The backbone of Lake Clark National Park is the Chigmit Mountains, a range as rugged as mountains can get; they appear to rise directly from great sheets of ice. These peaks are the spectacular meeting place of the Alaska range that dips down from the north and the Aleutian range that rises up from the south. 

To the west are Turquoise Lake and Telequana Lake, which are in a wilderness preserve for herds of wandering caribou. The tundra here is similar to Alaska's North Slope. Black bears wander the mountains, along with Dall sheep, at their southernmost limits here. Alaska's state tree, the Sitka spruce, is at its northernmost limit in the park. Throughout the valleys, there are dense conifer forests.


The park has three rivers -- the Mulchatna, Tlikakila, and Chilikadrotna -- that have been officially designated "wild and scenic" by the National Park Service. In this strictly fly-in park with no roads, canoeing or kayaking is the only way to get close to this magnificent wilderness. The park's rivers and lakes also offer some of the finest fishing in the world, with Dolly Varden trout, northern pike, and five kinds of salmon (chum, king, coho, humpback or pink, and sockeye).

Connecting the southwestern end of Lake Clark to Iliamna Lake, the Newhalen River is an excellent place to watch the annual migration of salmon heading upriver to spawn. This river is as clear as fine crystal, making it possible to see the salmon from an airplane. During the spawning season, which begins in late June, the fish arrive at the Alaska coast after traveling thousands of miles through the Pacific. In peak years the migrating salmon color the river red. As many as nine million fish fight their way upstream to Lake Clark and its shallow tributaries where they themselves were spawned. 

Lake Clark National Park Photo Opportunities

Everywhere you turn in Lake Clark National Park, you find scenic wilderness just begging to be photographed. Here are some spots to consider:

  • Lake Clark: The lake itself, which is the centerpiece of the park, has miles of coastline for photographers to explore.
  • Turquoise Lake and Telequana Lake: These lakes are in a wilderness preserve for caribou -- so if the lakes aren't picturesque enough for you, perhaps the wildlife will pose for a photo.
  • Chigmit Mountains: These fierce mountains, jutting up out of the ice, are the meeting point of the Alaska and Aleutian ranges.
  • Newhalen River: This crystal-clear river is known for its excellent fishing and for the diverse wildlife on its banks. It also is known for its beauty, which makes it a perfect scene for photos.

Exploring Lake Clark Wilderness reigns supreme around Lake Clark. This is a land of glaciers, volcanoes, alpine peaks, and costal inlets with countless seabirds, herds of caribou, and great roving bears.

Lake Clark is a dazzling place to explore. Access to most areas of the park is by water -- either air taxi, boat, or kayak. Taking a kayak out on Lake Clark itself is an open invitation to wander where you will, exploring countless inlets and miles of coastline. The smaller lakes in the park also offer excellent kayaking, while some of the rivers give experienced kayakers or rafters fine white-water experiences.
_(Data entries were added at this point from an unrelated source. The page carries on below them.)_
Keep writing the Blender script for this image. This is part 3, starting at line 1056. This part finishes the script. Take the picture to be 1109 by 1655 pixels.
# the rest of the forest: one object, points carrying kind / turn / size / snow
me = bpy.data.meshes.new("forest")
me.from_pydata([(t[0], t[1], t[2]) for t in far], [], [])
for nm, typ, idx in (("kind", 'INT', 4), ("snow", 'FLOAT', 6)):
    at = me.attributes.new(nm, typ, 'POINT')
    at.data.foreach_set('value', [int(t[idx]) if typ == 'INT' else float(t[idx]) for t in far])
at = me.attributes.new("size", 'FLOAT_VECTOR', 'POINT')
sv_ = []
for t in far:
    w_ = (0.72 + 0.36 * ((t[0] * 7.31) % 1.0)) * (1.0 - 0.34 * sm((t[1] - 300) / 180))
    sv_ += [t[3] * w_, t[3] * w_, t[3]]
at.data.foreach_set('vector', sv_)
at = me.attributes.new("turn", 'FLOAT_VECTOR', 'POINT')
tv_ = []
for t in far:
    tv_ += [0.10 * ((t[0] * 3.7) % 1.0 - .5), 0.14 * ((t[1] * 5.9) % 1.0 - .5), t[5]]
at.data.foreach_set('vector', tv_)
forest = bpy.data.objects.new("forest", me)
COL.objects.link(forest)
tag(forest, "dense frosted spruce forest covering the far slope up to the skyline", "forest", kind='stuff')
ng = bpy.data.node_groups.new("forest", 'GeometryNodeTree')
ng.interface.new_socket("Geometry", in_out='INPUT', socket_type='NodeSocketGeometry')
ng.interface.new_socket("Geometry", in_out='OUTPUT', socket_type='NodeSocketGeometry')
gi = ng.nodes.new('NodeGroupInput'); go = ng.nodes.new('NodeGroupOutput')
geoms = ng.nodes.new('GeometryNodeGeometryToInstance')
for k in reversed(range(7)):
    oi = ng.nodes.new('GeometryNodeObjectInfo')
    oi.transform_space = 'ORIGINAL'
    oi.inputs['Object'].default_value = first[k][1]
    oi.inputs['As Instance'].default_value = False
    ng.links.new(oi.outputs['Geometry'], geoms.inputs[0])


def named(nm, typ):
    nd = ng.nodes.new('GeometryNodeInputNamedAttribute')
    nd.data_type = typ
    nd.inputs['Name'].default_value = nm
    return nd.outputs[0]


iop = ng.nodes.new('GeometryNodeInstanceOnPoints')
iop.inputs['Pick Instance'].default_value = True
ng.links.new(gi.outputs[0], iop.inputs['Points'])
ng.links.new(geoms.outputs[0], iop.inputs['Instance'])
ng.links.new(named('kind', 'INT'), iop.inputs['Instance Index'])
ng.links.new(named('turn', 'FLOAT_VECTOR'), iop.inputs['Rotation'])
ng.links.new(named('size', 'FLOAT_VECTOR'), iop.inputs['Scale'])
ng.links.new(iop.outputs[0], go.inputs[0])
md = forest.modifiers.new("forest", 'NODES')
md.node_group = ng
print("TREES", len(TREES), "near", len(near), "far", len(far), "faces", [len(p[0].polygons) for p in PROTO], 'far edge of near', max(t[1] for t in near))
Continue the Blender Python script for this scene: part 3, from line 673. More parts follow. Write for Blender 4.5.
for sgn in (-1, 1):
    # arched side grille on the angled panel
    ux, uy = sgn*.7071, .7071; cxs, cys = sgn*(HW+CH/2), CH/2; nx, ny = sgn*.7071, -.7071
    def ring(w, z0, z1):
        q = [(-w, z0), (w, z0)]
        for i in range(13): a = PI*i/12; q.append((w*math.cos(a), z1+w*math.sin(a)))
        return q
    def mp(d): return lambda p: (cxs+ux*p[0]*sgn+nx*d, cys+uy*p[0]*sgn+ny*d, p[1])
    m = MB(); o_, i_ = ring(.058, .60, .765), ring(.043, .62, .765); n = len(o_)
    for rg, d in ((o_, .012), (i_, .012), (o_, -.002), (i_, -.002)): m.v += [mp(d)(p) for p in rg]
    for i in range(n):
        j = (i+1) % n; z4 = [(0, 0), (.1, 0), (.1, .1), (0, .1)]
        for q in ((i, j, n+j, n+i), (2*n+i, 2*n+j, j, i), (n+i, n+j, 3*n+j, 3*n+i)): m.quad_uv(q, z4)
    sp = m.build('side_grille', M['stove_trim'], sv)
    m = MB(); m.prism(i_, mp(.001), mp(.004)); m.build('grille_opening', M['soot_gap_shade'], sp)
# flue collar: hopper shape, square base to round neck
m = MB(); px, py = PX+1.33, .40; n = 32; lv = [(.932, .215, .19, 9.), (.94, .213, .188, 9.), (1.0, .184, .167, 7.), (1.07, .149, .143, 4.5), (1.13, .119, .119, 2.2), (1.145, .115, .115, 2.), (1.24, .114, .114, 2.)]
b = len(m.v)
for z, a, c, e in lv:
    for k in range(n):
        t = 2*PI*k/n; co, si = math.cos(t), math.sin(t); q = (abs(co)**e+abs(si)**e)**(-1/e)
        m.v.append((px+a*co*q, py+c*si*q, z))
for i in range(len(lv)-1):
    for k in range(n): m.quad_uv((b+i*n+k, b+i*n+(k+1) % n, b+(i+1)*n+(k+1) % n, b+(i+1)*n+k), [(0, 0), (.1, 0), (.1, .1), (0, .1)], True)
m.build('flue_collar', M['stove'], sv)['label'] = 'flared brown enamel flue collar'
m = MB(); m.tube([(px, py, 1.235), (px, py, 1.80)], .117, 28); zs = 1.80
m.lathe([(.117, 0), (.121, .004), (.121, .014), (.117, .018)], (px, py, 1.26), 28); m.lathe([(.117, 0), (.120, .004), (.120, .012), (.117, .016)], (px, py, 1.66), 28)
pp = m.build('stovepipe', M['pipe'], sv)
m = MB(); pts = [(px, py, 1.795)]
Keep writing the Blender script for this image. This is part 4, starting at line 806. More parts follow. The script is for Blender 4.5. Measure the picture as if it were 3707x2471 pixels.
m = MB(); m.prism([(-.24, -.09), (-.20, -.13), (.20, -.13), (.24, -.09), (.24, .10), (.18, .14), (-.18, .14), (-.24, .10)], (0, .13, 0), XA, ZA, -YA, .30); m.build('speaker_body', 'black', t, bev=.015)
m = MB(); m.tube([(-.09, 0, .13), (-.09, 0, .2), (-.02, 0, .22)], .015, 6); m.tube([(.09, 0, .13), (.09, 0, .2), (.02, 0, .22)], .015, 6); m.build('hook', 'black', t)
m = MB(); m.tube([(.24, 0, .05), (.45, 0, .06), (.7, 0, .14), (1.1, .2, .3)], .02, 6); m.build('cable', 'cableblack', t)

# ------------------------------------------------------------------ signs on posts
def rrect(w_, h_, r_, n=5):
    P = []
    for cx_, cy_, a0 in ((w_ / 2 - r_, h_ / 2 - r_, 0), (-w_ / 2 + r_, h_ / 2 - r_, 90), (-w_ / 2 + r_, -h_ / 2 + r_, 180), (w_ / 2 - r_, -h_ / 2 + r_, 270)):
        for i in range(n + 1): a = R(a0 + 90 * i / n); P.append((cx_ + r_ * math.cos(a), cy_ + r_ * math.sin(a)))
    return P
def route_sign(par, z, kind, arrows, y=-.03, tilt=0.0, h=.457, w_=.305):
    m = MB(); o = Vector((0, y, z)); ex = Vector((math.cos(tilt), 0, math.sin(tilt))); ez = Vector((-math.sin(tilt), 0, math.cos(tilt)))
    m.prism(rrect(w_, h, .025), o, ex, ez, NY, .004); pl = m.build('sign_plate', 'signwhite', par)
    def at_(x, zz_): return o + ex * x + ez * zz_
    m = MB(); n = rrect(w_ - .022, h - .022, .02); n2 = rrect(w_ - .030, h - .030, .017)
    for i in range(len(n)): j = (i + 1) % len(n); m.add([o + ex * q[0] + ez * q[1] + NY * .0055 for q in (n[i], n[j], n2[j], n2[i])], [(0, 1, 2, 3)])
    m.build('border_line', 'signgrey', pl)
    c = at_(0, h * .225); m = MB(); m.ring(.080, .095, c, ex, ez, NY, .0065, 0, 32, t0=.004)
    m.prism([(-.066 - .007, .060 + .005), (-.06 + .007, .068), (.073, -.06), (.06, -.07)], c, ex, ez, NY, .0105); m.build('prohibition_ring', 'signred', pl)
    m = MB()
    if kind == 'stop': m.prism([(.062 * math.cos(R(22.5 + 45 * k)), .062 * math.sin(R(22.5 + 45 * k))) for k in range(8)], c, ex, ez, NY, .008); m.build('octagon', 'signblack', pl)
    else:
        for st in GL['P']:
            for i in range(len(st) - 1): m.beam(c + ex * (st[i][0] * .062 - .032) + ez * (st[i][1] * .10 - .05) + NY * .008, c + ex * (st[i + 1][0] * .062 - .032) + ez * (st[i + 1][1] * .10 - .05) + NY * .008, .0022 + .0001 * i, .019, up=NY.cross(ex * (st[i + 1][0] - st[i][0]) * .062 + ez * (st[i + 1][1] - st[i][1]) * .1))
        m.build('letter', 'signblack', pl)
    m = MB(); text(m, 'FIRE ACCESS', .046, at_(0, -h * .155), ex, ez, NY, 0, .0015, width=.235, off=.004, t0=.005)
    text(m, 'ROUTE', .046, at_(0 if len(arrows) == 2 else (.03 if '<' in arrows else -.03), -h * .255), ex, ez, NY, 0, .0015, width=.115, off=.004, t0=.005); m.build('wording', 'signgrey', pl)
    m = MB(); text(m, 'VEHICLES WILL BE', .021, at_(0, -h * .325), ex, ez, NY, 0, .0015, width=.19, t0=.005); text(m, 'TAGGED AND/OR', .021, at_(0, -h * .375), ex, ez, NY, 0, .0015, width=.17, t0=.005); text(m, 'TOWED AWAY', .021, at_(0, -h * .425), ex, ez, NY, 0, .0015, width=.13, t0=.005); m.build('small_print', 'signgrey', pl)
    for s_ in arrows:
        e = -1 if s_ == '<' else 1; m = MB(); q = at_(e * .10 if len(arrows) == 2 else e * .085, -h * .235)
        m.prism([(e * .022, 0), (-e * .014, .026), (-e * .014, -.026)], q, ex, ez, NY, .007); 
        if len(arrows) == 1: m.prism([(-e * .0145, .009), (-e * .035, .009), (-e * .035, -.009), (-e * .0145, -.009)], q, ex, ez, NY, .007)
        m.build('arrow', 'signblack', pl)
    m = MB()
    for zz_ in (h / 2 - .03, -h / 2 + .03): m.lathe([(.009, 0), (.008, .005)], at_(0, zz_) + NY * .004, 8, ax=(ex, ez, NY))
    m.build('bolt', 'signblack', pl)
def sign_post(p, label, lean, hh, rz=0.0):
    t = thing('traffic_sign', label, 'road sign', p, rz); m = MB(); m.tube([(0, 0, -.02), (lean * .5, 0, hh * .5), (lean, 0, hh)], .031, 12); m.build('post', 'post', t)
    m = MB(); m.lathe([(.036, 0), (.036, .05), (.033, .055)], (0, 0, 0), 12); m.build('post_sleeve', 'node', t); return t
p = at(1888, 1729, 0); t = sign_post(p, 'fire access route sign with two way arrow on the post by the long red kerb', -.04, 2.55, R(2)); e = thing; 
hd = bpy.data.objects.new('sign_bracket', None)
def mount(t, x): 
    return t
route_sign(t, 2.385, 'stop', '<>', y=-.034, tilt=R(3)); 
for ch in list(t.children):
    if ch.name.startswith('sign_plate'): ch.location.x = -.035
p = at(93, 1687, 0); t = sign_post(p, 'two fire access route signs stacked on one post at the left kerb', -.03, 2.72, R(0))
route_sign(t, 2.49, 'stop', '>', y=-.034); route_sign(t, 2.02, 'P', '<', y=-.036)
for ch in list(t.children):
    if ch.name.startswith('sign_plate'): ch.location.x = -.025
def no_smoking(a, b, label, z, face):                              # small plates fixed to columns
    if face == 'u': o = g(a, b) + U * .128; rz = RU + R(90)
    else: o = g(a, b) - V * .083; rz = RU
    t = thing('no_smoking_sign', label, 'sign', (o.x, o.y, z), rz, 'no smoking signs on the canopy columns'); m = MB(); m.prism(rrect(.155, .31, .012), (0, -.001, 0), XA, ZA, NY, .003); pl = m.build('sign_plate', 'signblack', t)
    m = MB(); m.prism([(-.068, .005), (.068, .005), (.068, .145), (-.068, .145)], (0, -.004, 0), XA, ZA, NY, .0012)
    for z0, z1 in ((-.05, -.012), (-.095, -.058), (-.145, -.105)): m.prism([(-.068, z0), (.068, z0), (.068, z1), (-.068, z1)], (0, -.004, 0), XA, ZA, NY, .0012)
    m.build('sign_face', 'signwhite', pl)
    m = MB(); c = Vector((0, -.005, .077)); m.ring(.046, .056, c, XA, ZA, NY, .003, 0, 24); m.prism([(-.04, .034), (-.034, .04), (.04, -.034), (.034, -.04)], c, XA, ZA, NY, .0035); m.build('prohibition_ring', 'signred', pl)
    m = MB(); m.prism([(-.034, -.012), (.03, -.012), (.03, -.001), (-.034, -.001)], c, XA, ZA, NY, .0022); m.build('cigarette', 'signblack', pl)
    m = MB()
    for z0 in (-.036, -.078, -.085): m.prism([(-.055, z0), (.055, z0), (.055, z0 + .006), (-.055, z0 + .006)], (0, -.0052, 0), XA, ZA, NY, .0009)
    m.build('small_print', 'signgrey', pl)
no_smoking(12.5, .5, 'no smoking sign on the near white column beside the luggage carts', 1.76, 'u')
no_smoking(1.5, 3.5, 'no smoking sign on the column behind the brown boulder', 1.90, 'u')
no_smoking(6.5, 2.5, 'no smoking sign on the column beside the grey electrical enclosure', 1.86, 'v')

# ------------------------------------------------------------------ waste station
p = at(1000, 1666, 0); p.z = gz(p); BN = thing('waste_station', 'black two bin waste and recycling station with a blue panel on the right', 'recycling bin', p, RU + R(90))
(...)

Surprisingly, the opportunities for organized hiking in this great wilderness park are somewhat limited. The only maintained hiking trail is just 2.5 miles long. Beginning in Port Alsworth on the shore of Lake Clark, the trail leads through a forest of birch and black spruce, around bogs and ponds, and along the shore of the rough-and-tumbling Tanalian River. You will see moose in the ponds, Arctic grayling fish in the river, Dall sheep on the slopes of Tanalian Mountain, and bears practically everywhere.  Elsewhere in the park, there are good but less well marked hikes around the shores of lakes, between lakes, and into the rugged mountains.